Life at the Bench...
My jewelry bench is an antique oak rolltop desk with history.
A jeweler sits at her bench staring at the stones and raw metal that will become a creation to wear. The best benches are wooden. They are warm and hammerable. I have worked for years at both a traditional jeweler's benches at schools and art studios and at my wooden dining room table but I have never owned a real jeweler's bench. Nothing felt like it fit the space in my studio or inspired me to work..until now.

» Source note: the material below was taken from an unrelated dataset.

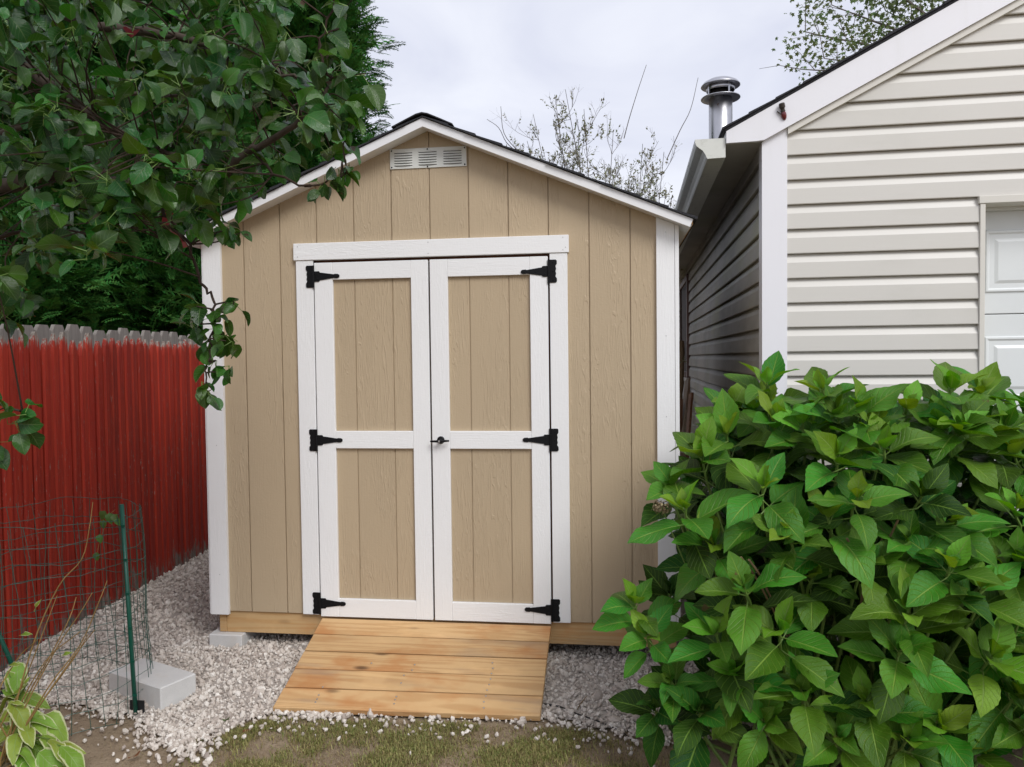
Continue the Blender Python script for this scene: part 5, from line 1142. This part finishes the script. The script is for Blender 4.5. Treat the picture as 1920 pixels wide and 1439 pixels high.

My parents bought this desk when I was a child in San Antonio, Texas from an antique dealer. It came back to California with us when we returned to our home state and my dad kept it in his office. He worked from it for years before replacing it with a larger one. It came to me in college. I wrote term papers on it and stored the mail on it. When it got too messy and cluttered with school work, I rolled the top down and closed it all away. Since then it has lived in my dad's storage. I forgot about it.
Recently I started thinking about benches. I really needed one. My dining room table was getting too messy, dusty, gemstone filled. Then I remembered rolling away the mess with the old rolltop desk. I called my dad. The most resourceful jewelers make their own tools and repurpose the old to suit themselves. Did he still have it? He did, and it was looking for a home.
I waited until the weekend then I drove out to his farm in Winters, CA and there it was, all plastic wrapped and stashed in the barn, maybe waiting for me. My dad and I pulled it out only to discover that a rat had been calling it home for quite some time. He wasn't home anymore so we dumped out his nest, cleaned it up and broke it down to load in my truck. It breaks down for easy travel. The rolltop separates from the bottom and the drawers all come out. It's a good thing too because it barely fit in the truck.
The old rolltop desk is home with me again and it's living another life. I had to wash it out a few more times and air it in the sun for a few days before bringing it inside. Those rats are stinky little guys. But now it smells like wood and creativity and history......and it fits the space.